3D scene scripts
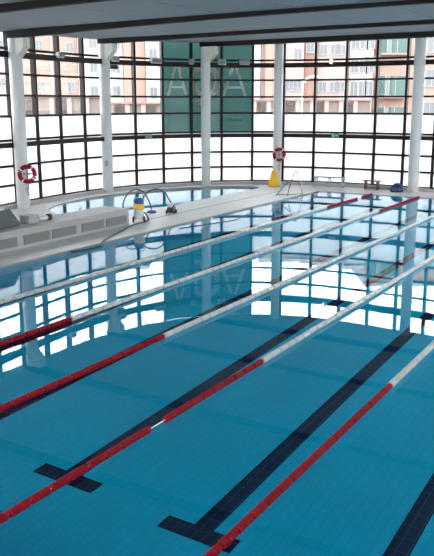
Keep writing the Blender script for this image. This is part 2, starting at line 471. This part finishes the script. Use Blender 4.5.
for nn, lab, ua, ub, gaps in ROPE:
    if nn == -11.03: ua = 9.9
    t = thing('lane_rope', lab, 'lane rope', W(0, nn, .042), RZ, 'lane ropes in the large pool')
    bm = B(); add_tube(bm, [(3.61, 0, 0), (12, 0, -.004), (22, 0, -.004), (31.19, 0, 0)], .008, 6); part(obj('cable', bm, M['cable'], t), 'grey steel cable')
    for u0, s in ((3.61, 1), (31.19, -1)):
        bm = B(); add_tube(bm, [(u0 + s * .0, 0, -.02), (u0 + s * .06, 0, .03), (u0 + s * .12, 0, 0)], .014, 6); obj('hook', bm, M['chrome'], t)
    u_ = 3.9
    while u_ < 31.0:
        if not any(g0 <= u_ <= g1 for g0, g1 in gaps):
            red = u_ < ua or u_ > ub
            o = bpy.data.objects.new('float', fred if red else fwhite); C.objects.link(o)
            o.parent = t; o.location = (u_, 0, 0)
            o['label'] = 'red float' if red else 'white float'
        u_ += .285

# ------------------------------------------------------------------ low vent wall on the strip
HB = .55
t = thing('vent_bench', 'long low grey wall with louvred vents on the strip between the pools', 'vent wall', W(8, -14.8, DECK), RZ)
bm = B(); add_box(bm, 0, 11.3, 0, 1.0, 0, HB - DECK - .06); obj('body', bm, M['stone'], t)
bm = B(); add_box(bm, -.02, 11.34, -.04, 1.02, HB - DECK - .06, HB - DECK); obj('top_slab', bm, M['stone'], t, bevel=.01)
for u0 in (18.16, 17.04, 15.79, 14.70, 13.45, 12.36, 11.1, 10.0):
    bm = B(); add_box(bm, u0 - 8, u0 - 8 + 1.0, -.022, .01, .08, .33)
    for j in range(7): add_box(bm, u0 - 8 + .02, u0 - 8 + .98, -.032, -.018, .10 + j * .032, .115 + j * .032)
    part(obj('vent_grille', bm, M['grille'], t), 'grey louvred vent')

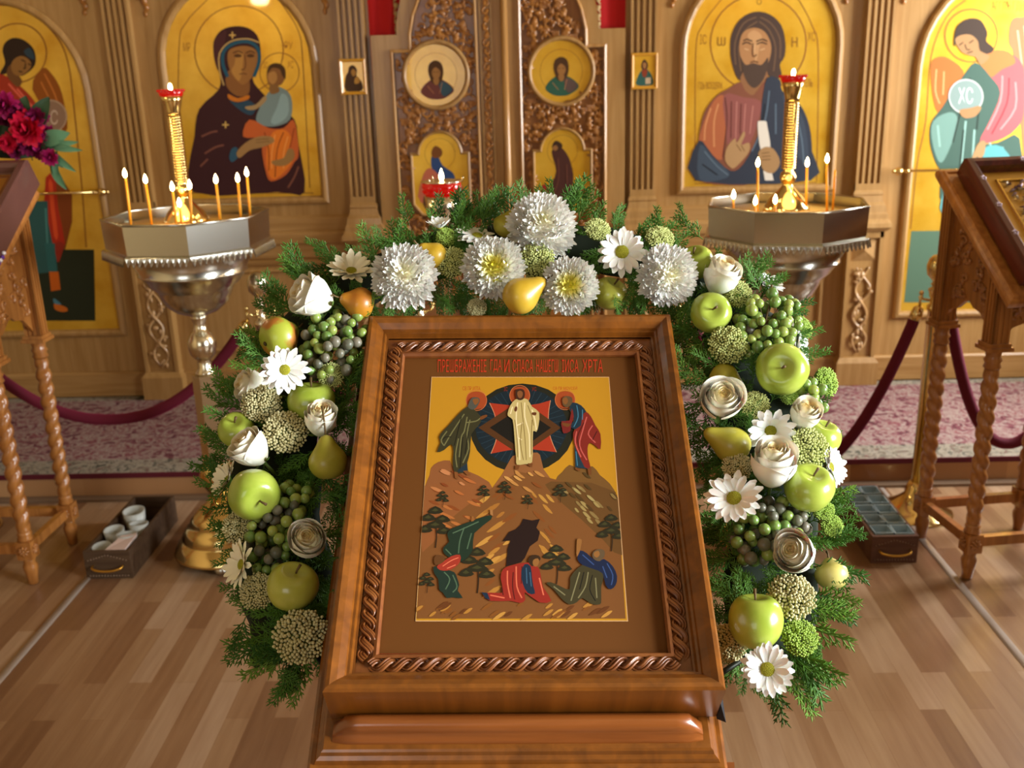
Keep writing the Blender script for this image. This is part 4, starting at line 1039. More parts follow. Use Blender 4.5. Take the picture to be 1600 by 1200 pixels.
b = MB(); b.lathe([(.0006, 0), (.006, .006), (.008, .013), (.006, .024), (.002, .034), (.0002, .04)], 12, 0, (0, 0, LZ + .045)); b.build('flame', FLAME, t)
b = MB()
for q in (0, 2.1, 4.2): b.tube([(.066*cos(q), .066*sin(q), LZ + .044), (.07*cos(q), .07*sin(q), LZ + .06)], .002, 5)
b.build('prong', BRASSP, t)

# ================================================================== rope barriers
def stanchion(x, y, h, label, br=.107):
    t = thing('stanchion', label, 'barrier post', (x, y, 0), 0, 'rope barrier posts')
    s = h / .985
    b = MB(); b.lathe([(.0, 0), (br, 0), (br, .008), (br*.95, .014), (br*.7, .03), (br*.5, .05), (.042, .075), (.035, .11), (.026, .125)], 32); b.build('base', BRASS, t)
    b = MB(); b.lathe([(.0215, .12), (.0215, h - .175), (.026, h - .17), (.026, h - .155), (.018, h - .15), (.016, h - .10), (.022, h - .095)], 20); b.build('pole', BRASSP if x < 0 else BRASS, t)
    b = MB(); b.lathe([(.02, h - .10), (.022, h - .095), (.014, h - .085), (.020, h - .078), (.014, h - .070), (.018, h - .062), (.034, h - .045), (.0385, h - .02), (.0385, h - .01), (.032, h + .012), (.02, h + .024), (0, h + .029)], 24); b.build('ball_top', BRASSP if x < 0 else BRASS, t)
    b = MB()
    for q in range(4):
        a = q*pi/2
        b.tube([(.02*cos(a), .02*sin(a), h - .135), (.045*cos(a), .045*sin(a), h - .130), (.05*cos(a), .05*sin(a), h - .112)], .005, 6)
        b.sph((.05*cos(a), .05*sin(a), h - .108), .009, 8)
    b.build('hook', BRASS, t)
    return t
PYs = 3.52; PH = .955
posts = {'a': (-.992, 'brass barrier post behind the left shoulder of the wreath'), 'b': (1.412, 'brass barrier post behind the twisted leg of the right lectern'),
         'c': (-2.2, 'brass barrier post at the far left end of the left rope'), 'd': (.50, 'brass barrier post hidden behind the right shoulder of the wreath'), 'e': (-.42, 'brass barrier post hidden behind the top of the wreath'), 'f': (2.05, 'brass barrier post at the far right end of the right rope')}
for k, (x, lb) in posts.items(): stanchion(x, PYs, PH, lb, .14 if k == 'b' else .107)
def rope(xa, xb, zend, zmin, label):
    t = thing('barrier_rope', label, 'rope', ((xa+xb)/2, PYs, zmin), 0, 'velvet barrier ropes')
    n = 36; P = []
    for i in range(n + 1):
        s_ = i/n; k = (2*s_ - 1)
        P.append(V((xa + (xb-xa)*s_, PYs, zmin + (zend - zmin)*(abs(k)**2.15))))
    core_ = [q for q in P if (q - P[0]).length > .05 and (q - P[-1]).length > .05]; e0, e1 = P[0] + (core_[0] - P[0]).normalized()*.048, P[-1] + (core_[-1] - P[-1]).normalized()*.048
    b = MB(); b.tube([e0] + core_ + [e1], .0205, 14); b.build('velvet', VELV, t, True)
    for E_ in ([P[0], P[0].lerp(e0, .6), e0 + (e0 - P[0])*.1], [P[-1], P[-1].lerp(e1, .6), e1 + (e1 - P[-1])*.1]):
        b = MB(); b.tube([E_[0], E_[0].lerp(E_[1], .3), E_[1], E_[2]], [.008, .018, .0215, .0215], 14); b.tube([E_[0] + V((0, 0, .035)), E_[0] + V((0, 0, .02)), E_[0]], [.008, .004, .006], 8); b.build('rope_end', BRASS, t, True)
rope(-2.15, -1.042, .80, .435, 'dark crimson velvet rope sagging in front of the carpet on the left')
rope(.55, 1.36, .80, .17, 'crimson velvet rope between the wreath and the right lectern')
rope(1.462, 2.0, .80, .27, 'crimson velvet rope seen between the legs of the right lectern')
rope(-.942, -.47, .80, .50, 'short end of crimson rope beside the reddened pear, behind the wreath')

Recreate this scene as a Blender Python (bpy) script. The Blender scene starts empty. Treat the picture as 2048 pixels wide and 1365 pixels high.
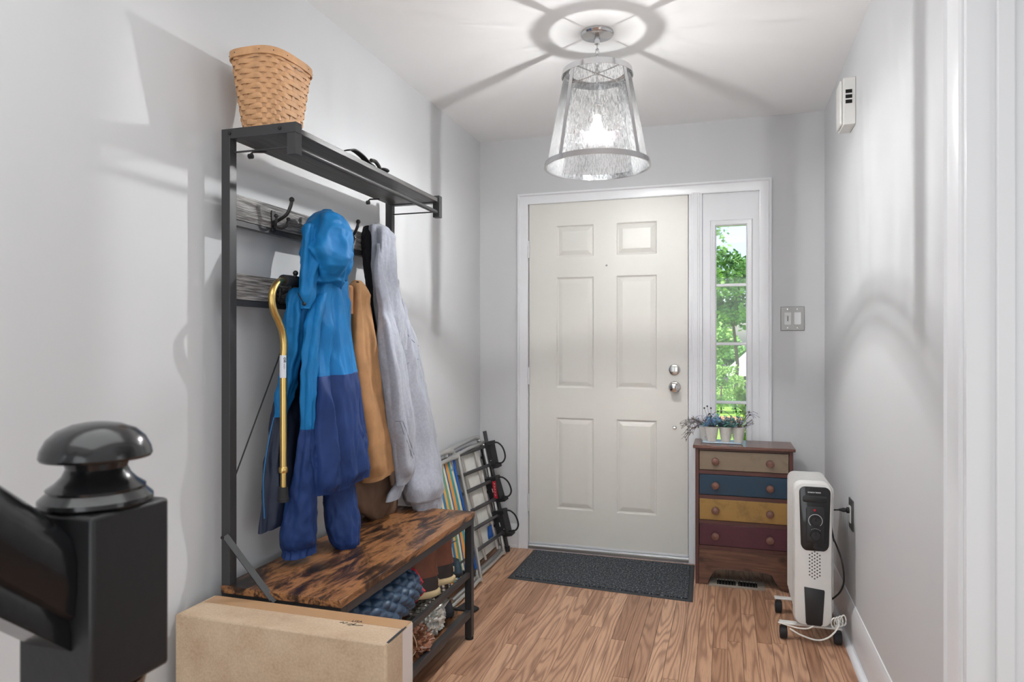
...
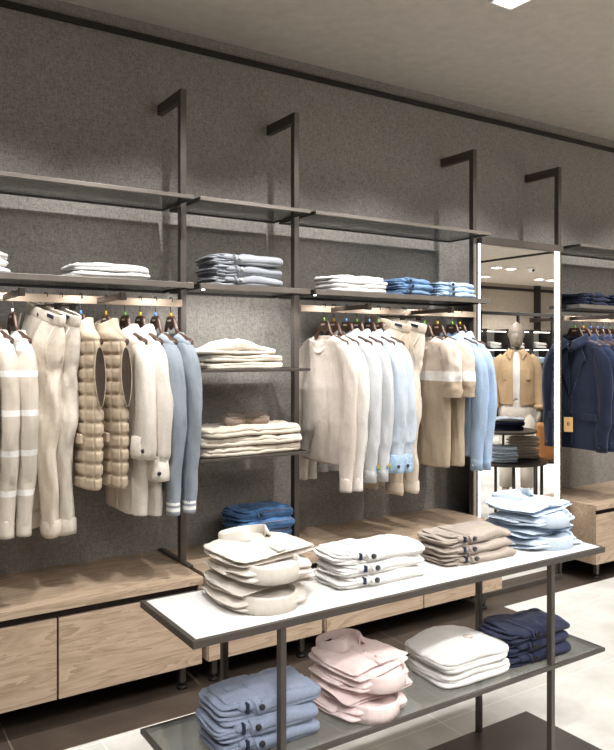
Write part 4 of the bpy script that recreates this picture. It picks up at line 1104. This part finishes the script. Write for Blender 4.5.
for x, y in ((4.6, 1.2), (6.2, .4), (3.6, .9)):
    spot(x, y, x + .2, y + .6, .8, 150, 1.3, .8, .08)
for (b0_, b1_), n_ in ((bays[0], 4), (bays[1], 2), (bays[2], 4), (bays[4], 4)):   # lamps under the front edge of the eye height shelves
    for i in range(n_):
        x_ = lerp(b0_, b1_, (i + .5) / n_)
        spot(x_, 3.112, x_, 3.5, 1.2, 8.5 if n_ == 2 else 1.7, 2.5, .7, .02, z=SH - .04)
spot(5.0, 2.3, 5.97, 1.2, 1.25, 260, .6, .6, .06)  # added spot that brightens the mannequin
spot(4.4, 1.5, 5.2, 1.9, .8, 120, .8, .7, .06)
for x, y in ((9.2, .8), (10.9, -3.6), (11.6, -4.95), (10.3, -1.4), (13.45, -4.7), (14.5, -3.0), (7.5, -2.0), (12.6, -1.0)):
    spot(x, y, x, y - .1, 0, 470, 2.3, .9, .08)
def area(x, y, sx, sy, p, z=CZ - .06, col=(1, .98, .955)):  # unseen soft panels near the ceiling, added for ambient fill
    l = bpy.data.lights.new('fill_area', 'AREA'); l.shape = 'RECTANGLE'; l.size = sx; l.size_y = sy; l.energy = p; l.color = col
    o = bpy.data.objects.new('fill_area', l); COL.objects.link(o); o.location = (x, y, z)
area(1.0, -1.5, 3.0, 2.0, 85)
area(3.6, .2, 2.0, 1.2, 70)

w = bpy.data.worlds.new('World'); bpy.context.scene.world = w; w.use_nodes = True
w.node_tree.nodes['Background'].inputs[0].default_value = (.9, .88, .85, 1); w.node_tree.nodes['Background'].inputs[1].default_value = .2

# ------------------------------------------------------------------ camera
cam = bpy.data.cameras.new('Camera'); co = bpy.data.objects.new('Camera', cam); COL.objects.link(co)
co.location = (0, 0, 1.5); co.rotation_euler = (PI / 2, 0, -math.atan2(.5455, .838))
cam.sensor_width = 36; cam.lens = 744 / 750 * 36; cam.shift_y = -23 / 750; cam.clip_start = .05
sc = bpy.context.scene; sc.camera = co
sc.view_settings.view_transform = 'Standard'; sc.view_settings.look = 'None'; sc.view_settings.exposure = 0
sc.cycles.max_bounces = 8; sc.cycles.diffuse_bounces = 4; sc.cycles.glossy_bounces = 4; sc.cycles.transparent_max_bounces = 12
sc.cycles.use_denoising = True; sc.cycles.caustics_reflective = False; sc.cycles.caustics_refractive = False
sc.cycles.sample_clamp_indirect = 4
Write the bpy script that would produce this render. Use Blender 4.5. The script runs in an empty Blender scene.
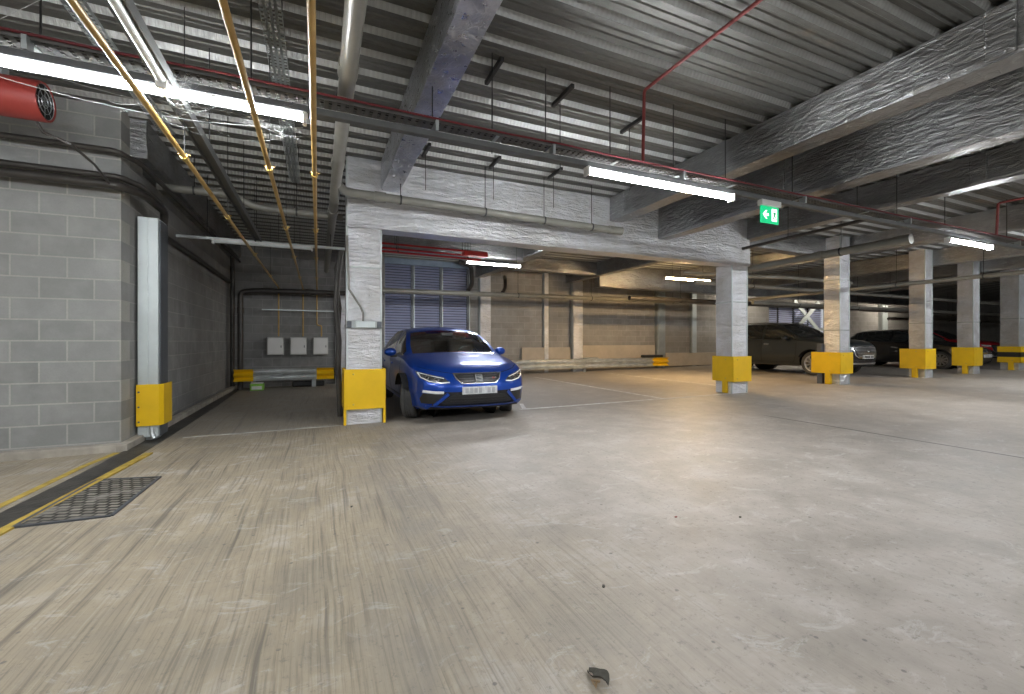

◆ Directions
Begin at the line containing "script. Use Blender 4.5.", end at the line containing "b.build('prong', BRASSP, t)", and copy those lines word for word, both included. Skip pictures.

◆ Final answer
Keep writing the Blender script for this image. This is part 2, starting at line 471. This part finishes the script. Use Blender 4.5.
for nn, lab, ua, ub, gaps in ROPE:
    if nn == -11.03: ua = 9.9
    t = thing('lane_rope', lab, 'lane rope', W(0, nn, .042), RZ, 'lane ropes in the large pool')
    bm = B(); add_tube(bm, [(3.61, 0, 0), (12, 0, -.004), (22, 0, -.004), (31.19, 0, 0)], .008, 6); part(obj('cable', bm, M['cable'], t), 'grey steel cable')
    for u0, s in ((3.61, 1), (31.19, -1)):
        bm = B(); add_tube(bm, [(u0 + s * .0, 0, -.02), (u0 + s * .06, 0, .03), (u0 + s * .12, 0, 0)], .014, 6); obj('hook', bm, M['chrome'], t)
    u_ = 3.9
    while u_ < 31.0:
        if not any(g0 <= u_ <= g1 for g0, g1 in gaps):
            red = u_ < ua or u_ > ub
            o = bpy.data.objects.new('float', fred if red else fwhite); C.objects.link(o)
            o.parent = t; o.location = (u_, 0, 0)
            o['label'] = 'red float' if red else 'white float'
        u_ += .285

# ------------------------------------------------------------------ low vent wall on the strip
HB = .55
t = thing('vent_bench', 'long low grey wall with louvred vents on the strip between the pools', 'vent wall', W(8, -14.8, DECK), RZ)
bm = B(); add_box(bm, 0, 11.3, 0, 1.0, 0, HB - DECK - .06); obj('body', bm, M['stone'], t)
bm = B(); add_box(bm, -.02, 11.34, -.04, 1.02, HB - DECK - .06, HB - DECK); obj('top_slab', bm, M['stone'], t, bevel=.01)
for u0 in (18.16, 17.04, 15.79, 14.70, 13.45, 12.36, 11.1, 10.0):
    bm = B(); add_box(bm, u0 - 8, u0 - 8 + 1.0, -.022, .01, .08, .33)
    for j in range(7): add_box(bm, u0 - 8 + .02, u0 - 8 + .98, -.032, -.018, .10 + j * .032, .115 + j * .032)
    part(obj('vent_grille', bm, M['grille'], t), 'grey louvred vent')

Keep writing the Blender script for this image. This is part 4, starting at line 1039. More parts follow. Use Blender 4.5. Take the picture to be 1600 by 1200 pixels.
b = MB(); b.lathe([(.0006, 0), (.006, .006), (.008, .013), (.006, .024), (.002, .034), (.0002, .04)], 12, 0, (0, 0, LZ + .045)); b.build('flame', FLAME, t)
b = MB()
for q in (0, 2.1, 4.2): b.tube([(.066*cos(q), .066*sin(q), LZ + .044), (.07*cos(q), .07*sin(q), LZ + .06)], .002, 5)
b.build('prong', BRASSP, t)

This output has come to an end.